A mere two years after the assembly of 1551, the Josephite Metropolitan Makarii, a member of the "Government of Compromise," using the heresy of Matvei Bashkin as a pretext, impugned Artemii for cooperating with heretics, and another Non-Acquirer, Abbot Feo- dorit, for cooperating with Artemii. Their cothinker Bishop Kassian of Riazan' was deprived of his office. All of them were condemned and exiled and the Non-Acquirer movement itself was declared a heresy. This was a catastrophe, and not only for the Non-Acquirers. In the middle of the sixteenth century, the movement already had much more of a political than a religious character. This was perhaps the first time in Russian history that political dissent was condemned as heresy, and the first real political trial in Moscow. The most sinister portent was that the "Government of Compromise," of which Sil'vestr, who was the patron of the Non-Acquirers, and the Josephite Makarii were equally members, was unable to avert it.
The government had just conquered Kazan', thereby destroying forever the plan of uniting the two Tatar khanates and reviving the Golden Horde.

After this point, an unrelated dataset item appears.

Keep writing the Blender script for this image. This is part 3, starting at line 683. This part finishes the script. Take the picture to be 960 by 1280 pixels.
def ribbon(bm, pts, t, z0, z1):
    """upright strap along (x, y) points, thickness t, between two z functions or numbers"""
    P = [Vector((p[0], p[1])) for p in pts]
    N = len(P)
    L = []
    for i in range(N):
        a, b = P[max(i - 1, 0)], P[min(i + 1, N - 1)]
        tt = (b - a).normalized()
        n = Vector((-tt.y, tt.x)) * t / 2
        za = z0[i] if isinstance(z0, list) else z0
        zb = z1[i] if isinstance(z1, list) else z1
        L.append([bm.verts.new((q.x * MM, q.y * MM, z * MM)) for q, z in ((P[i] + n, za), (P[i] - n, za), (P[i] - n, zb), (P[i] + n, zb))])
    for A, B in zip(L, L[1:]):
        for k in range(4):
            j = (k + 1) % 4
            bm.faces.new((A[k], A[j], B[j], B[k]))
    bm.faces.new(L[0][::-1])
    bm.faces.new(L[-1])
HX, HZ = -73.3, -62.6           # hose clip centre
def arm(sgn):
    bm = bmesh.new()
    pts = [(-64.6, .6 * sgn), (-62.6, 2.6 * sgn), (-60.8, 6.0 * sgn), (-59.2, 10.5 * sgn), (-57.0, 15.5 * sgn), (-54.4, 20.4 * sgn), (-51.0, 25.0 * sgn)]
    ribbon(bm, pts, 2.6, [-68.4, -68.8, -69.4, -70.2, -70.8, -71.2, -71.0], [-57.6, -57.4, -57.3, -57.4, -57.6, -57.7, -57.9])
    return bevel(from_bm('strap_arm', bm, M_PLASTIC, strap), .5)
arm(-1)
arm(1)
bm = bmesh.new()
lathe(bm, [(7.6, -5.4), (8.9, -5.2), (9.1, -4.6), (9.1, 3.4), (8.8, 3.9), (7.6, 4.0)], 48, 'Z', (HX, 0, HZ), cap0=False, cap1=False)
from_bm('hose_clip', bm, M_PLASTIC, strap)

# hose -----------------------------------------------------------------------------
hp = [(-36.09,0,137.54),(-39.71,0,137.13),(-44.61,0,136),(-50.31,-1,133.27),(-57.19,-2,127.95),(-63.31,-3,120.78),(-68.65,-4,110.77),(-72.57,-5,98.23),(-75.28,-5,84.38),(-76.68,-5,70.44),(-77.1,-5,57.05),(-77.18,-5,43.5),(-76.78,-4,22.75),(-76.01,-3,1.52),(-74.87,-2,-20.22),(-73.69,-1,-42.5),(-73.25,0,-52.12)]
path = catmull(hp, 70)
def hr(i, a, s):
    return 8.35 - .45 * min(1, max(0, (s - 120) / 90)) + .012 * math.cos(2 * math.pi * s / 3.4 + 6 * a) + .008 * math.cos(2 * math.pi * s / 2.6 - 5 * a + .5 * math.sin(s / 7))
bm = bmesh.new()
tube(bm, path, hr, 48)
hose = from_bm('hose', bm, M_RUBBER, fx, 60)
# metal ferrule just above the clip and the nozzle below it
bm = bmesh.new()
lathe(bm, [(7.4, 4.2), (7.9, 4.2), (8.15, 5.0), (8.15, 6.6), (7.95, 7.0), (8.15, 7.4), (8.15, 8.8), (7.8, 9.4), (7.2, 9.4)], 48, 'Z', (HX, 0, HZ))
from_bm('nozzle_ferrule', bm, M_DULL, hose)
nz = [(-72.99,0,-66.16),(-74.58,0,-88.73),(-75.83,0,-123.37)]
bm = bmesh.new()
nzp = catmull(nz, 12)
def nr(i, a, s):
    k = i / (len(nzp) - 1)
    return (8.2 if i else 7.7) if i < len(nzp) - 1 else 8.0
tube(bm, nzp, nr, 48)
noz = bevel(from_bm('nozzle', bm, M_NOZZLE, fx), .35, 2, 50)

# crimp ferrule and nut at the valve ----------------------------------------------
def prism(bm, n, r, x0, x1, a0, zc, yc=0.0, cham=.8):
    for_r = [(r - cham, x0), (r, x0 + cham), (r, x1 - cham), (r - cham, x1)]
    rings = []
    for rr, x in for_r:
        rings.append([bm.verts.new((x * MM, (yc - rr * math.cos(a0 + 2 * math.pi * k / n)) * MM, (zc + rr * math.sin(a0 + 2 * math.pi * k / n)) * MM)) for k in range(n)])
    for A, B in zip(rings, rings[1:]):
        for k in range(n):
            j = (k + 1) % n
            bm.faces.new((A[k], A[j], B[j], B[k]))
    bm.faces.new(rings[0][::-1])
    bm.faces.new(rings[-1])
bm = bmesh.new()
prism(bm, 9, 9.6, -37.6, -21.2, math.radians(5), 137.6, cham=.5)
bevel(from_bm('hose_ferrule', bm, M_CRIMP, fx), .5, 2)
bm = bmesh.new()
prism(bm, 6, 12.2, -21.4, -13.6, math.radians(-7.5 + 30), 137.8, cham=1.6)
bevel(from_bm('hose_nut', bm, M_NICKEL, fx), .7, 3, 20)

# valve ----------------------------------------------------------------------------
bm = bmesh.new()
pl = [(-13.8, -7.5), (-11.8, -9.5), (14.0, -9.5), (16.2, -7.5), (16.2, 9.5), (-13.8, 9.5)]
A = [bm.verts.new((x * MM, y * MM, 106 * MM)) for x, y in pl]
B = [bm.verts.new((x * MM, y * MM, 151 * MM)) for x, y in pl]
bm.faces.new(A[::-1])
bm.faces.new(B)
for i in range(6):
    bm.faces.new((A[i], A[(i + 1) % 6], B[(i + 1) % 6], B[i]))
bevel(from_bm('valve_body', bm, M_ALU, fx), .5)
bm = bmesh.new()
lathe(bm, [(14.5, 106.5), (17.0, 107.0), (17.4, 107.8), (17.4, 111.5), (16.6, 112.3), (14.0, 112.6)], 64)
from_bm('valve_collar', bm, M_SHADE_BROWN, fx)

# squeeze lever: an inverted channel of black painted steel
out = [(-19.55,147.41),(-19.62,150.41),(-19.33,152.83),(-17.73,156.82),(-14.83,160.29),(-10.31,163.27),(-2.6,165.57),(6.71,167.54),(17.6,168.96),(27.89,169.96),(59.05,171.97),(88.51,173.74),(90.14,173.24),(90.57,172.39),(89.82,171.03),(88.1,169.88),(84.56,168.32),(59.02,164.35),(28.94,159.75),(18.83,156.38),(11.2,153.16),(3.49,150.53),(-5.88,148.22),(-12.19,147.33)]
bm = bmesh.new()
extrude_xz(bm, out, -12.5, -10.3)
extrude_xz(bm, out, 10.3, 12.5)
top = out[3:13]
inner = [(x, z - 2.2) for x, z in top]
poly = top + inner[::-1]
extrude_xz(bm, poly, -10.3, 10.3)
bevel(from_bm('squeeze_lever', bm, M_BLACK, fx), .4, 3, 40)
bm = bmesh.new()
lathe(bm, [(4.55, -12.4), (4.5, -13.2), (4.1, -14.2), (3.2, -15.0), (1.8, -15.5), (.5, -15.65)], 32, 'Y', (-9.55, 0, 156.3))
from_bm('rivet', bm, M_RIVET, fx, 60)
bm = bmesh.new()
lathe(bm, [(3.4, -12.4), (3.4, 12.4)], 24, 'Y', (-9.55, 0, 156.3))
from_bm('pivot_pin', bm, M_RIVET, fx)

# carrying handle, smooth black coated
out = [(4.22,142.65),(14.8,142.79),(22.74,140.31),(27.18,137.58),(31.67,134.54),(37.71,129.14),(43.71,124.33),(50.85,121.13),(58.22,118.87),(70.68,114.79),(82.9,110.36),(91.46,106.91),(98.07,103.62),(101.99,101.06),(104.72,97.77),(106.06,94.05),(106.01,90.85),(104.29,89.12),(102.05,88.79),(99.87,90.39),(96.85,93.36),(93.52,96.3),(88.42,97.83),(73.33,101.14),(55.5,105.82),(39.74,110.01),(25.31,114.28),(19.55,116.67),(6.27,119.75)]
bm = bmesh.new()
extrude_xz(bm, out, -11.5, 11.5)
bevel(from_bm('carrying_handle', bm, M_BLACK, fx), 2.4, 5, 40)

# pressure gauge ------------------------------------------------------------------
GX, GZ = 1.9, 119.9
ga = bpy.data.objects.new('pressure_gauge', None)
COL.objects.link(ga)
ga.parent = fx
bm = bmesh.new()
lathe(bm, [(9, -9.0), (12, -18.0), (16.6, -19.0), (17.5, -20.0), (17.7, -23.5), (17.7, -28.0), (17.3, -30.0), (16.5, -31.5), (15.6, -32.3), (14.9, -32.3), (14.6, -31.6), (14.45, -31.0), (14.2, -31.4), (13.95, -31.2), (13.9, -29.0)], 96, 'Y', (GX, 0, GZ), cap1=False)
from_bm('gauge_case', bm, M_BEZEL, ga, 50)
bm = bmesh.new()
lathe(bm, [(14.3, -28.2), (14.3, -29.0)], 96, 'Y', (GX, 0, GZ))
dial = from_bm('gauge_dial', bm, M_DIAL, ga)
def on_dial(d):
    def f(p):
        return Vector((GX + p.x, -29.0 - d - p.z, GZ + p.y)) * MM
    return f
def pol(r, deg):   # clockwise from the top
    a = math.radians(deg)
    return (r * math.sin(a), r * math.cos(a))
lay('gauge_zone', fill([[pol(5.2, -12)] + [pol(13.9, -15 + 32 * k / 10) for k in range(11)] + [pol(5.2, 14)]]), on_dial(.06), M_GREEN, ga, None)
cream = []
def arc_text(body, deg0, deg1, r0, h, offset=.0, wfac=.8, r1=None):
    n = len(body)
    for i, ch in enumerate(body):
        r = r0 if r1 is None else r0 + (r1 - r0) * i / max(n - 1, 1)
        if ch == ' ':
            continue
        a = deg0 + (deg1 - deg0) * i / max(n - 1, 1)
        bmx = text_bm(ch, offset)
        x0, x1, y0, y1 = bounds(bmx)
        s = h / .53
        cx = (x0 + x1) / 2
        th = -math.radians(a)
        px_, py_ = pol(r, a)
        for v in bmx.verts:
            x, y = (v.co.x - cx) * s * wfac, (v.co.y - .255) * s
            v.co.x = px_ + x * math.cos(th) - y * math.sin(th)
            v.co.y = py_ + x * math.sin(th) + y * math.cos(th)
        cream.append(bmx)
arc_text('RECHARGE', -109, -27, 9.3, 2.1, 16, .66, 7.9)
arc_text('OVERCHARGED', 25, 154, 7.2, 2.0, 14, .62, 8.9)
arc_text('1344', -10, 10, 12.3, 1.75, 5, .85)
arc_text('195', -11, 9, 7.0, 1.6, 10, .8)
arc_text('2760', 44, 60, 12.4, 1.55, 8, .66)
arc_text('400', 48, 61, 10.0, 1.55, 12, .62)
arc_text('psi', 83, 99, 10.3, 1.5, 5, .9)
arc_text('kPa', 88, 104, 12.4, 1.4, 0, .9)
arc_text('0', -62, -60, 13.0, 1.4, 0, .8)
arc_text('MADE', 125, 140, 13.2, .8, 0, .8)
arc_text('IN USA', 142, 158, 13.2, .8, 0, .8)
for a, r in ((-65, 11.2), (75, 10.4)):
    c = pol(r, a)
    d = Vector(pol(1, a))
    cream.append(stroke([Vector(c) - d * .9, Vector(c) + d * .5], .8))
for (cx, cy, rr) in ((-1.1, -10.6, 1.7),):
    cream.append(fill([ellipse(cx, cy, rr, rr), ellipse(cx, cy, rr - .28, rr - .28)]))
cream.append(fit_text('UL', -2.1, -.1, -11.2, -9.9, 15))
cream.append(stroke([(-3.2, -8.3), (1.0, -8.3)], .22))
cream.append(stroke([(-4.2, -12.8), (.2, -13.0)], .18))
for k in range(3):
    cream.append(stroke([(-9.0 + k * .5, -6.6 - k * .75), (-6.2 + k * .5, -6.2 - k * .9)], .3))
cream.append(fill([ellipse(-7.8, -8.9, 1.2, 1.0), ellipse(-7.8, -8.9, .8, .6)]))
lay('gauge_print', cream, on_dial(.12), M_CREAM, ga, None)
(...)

It had just called the Assembly of the Land, at which there was an attempt to reconcile all the competing political forces in the country. It had succeeded in creating a broad ruling coalition. On the wings of success, it had conceived a broad program for modernizing the country—administratively, fiscally, and politically. It was carrying out this program effectively, reforming the obsolete institutions, and building an absolutist state. And it apparently did not consider the sacrifice of the intelligentsia too great a price to pay. In any case, the fact that the "right" Josephites were part of the compromise coalition which formed the base of its power and the "left" Non-Acquirers were excluded from it after 1553 did not particularly disturb the government. And this was a fatal mistake. In fact, the elimination of the ideological limitations on power could not help but sooner or later bring with it the elimination of the social and economic limitations. As history shows, it is impossible to extract the component parts of an organic, absolutist complex with impunity. And the collapse of one of these presaged the collapse of the rest. Thus, we can say that it was not the famous coup d'etat of Ivan the Terrible in 1560 and the "revolution from above" in 1565 which were the beginning of the end of Russian absolutism, but rather a small event, almost unnoticed by historians—the condemnation of the Non-Acquirers in 1553. Many successes were still ahead for the "Government of Compromise," but it no longer had a future. And its doom came from within the ruling coalition—from the triumphant Josephites, who thought that having rid themselves at last of their opponents they had secured their own interests permanently.
Did they have a foreboding that their victory was the beginning of their defeat? Quite soon Ivan the Terrible would suppress them, rob them, sack their monasteries to the last thread, without any laws or assemblies whatever and without asking anyone's agreement. He would appoint and depose metropolitans at will, and kill them when he liked. The humble Metropolitan Filipp, pushed to the limit, dared finally to throw in the face of the tsar, who had come to him in the Uspenskii Cathedral in half-joking Oprichnina costume, the bitter words: "I do not recognize the tsar in that costume. I do not recognize him in the affairs of the kingdom either. Fear the judgment of God. We here bring a bloodless sacrifice and behind the altar flows the blood of the innocent."[110] He was deposed, and then strangled. So, too, in their time, had fallen the Archpriest Sil'vestr; the head of the "Government of Compromise," Adashev; Cheliadnin-Fedorov, the head of the Zemshchina; and Viskovatyi, who had directed the foreign policy of Muscovy—as did all, without distinction of rank or title, who dared to raise their voices against the will of the autocrator who had now become the sole law of Muscovy, its sole church, and its sole faith.
The Josephites would pay dearly for their naive Catholic illusions and the senseless extermination of their political opponents, which left them face to face with the fearsome and unpredictable monster of autocracy that they themselves had created. For an opposition is not a luxury, but a necessity for a normally functioning political system. It is a mechanism for correcting mistakes, an institutionalized alternative—no more, but also no less. These are the basic rules of the political game. Ivan III apparently understood them. In any case, he was not the one to break the rules. The Josephites broke them.